Quite apart from electronics, any serious user of printed texts has at one time or another encountered the basic problem. In the critical essay you are reading, the author cites something interesting; you have the book on your shelf; oops, your edition is not the one the author cited. The page references do not work and you are left thumbing in frustrated hope that you can chance upon the cited text. The problem is simple: page references do not really address locations in a text, even though we habitually use them for that purpose. That is the basic confusion and its consequences are substantial.

Pages, and page numbers, are attributes of books, not the texts presented in books. Page numbers in texts are a major inconvenience in an environment in which readers will work with text both in print and on-line. Citations and quotations rely for the most part on elements of the text -- author, title, chapter divisions, the words of the text itself. A crucial part of the citation -- the actual location of the material cited -- depends on the edition, not the text, for we use page numbers to address locations in the text. With a few great works of religion, literature, and thought, standard page references have become established -- Plato, Republic, 492b, will take one to a key passage for understanding its educational theory regardless of edition. But the great majority of citations are edition dependent because we use pagination, unique to each edition, to specify the location in a text.
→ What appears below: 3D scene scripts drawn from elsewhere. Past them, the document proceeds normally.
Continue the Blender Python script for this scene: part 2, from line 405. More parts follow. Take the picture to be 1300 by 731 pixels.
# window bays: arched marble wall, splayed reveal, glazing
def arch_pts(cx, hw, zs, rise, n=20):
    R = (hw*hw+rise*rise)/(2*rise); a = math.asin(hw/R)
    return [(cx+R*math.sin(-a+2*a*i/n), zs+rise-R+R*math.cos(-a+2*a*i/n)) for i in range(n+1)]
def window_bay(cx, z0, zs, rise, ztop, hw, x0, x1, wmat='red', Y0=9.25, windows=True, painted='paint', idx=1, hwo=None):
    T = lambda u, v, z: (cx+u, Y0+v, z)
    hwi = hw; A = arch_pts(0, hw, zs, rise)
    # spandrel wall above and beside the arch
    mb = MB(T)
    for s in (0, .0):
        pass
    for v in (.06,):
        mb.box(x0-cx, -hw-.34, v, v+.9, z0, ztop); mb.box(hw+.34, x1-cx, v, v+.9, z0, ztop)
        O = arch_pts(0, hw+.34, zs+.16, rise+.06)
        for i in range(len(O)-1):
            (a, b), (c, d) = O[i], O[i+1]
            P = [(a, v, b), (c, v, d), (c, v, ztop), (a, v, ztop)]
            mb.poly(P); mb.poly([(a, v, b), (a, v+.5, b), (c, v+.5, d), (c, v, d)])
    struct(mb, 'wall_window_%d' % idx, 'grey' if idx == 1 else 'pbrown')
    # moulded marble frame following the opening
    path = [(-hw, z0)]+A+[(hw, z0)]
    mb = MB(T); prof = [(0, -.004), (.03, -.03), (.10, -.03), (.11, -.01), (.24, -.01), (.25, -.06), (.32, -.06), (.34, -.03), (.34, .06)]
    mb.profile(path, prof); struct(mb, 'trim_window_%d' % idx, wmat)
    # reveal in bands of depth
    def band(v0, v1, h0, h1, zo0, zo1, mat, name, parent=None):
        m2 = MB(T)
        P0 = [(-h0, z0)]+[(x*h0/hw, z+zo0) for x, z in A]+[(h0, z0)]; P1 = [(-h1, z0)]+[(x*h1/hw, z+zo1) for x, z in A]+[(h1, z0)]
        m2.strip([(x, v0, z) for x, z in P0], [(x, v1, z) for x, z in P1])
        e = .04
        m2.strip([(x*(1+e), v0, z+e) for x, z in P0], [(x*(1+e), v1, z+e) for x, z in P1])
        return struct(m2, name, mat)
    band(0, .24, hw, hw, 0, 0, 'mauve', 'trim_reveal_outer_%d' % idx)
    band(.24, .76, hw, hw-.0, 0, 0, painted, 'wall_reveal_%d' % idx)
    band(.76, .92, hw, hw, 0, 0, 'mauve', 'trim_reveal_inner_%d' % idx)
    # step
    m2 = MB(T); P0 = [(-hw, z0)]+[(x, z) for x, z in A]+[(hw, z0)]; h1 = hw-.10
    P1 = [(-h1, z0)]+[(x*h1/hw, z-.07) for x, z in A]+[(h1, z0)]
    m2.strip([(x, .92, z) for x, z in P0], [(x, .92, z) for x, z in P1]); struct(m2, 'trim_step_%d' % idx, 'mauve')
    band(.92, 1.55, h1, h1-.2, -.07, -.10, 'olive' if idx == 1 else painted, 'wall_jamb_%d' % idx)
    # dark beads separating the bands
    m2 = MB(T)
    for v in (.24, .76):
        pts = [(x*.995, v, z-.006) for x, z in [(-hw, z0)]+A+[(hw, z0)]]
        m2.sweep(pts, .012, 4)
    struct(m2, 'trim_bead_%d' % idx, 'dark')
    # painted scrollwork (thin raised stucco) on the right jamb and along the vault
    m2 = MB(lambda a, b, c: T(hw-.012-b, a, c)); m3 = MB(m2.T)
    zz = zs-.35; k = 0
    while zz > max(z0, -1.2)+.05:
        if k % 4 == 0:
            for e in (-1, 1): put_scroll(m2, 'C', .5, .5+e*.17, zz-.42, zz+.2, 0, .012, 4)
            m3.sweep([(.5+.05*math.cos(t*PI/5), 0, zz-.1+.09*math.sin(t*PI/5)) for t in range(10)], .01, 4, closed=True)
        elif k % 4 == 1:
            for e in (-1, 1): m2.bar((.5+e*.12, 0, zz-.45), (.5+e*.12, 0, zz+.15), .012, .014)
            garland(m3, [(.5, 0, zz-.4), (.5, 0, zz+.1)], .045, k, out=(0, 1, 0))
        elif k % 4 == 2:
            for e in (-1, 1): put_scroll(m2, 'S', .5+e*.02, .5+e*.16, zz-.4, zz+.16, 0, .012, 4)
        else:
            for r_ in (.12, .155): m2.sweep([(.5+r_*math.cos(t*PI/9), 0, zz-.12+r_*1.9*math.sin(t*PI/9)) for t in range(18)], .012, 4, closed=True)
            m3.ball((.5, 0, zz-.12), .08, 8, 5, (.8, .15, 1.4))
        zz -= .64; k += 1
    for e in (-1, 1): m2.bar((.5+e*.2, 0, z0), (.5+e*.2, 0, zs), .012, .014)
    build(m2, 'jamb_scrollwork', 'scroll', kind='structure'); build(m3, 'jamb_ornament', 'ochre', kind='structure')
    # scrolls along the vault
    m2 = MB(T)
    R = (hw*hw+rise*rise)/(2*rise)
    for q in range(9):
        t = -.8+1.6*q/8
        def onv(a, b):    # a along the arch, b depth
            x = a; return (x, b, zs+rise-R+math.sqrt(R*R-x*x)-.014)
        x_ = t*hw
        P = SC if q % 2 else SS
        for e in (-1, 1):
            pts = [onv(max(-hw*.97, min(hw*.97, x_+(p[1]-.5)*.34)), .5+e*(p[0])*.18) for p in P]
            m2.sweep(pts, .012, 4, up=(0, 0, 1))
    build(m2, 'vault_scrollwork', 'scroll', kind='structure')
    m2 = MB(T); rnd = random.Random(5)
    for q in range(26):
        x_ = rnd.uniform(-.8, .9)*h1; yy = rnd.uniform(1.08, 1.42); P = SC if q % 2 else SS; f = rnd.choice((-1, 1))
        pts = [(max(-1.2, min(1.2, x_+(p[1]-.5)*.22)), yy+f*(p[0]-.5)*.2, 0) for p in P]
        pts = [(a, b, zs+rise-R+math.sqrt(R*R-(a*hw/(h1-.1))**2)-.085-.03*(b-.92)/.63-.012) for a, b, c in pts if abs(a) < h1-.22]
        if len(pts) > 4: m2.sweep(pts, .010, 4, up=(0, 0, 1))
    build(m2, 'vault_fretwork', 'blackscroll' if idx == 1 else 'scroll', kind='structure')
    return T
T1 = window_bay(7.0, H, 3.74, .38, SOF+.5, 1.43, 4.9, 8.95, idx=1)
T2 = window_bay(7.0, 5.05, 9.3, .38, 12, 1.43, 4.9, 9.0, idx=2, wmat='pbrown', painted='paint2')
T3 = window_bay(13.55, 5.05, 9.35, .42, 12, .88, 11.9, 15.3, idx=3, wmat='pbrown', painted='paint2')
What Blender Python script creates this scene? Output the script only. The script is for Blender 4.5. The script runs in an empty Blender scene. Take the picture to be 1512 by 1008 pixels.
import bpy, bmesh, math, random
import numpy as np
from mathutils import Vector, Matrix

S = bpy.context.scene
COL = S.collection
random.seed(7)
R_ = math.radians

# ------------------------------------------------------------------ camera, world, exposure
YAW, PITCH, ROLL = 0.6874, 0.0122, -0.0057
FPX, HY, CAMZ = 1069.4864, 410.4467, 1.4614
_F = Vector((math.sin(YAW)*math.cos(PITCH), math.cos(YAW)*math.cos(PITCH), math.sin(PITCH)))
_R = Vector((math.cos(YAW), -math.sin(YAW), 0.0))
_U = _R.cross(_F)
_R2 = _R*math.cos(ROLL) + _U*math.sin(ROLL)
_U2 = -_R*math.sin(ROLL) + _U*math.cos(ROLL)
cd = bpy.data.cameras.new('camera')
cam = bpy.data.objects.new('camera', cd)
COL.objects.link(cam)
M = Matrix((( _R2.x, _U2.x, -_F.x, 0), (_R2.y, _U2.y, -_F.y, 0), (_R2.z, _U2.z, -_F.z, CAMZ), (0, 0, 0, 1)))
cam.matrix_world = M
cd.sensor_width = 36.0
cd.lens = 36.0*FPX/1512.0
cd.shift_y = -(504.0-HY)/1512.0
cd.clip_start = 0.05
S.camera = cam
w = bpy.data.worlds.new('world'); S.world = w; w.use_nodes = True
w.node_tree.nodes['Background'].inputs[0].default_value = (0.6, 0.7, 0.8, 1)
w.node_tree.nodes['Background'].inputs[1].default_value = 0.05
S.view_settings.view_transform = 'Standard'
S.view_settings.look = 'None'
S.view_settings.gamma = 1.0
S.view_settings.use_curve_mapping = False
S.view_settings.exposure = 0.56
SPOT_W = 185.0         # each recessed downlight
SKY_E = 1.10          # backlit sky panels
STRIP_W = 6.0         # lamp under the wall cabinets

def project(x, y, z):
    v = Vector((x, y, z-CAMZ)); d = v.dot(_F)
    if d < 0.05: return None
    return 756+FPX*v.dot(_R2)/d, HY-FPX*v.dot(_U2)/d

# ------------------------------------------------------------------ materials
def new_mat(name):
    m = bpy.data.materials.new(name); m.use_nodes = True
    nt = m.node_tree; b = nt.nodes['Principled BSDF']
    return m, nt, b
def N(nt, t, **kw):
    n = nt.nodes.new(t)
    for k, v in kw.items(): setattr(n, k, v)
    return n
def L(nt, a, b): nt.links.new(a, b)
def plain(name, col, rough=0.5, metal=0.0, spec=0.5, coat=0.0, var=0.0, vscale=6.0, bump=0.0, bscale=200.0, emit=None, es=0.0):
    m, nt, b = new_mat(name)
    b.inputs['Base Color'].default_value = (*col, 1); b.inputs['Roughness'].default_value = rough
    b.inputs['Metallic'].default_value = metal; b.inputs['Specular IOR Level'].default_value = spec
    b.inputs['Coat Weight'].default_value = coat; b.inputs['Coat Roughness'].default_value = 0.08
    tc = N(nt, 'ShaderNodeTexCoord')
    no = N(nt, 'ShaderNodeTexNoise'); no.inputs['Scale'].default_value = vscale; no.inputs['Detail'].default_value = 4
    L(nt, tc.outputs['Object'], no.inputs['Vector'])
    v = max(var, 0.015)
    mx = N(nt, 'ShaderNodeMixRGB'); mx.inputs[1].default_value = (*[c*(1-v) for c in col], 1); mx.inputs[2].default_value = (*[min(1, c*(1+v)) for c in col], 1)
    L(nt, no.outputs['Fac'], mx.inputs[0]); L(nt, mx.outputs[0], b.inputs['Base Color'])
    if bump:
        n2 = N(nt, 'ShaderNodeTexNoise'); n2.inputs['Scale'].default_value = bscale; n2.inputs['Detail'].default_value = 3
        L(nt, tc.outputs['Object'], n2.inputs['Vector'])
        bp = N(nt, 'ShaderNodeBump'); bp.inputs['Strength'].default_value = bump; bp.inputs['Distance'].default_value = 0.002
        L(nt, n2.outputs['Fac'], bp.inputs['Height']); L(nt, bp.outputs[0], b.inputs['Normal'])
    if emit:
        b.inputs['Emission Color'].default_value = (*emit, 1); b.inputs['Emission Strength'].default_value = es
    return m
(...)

A simple alternative will assign each paragraph in a text a sequential number. Unlike the page number, the paragraph number is an attribute of the text and it will be thoroughly device and edition independent. With such numbering, a citation need give only author, title, and paragraph number. The citation should work for all versions of the text, whether it is in print or on-line, a first edition or an excerpted reprint. The technique is simple: a sequential number becomes an attribute of each paragraph and pagination drops from use. "Paragraph," of course, can broaden its base significance beyond written text here, referring, in addition to a distinct unit of thought in writing, to an image or composition in graphics, a sequence in animation, a shot in video, and a phrase in music. Creators should number their "paragraphs," whatever the medium. Power and Pedagogy prototypes these techniques.
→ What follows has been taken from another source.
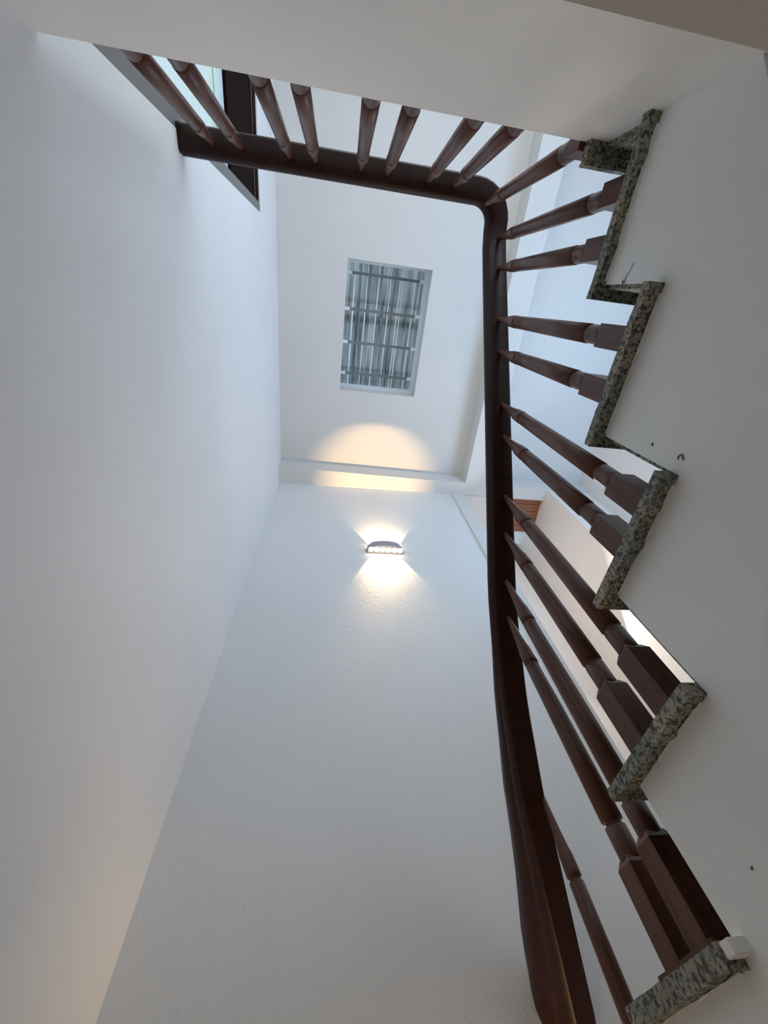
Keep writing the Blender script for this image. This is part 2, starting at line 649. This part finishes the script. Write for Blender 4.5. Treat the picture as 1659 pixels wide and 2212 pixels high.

Device independent referencing will benefit readers, whether they use printed or electronic texts. Most serious readers now have access to a computer and a good printer. With these tools, the dichotomy between printed and electronic media should breakdown. We talk about "printed books," but really what we mean by printed books are "pre-printed books." Before they are read, before they are sold, before they are even published and distributed, books get printed in quantity, usually with the full press run bound as well. This consumes much paper and labor, requiring substantial capital, and it creates bulk, costly to inventory and to ship, and then to shelve in bookstores and libraries. A significant portion of the cost of books arises from the practice of pre-printing them.

With device independent referencing, publishers can distribute books electronically via networks and disks, and readers can print those books and parts of books that they want to have in hard copy, in a form that suits their needs -- large type for one, big margins for another, even a synthesized audio reading for a third. With device independent referencing, each can cite the text in a way that works easily and accurately for all. Best of all, for those willing to work with electronic text, device independent referencing will enable readers to execute hyperlinks across complex networks without needing to know much about the location or format of the work they seek.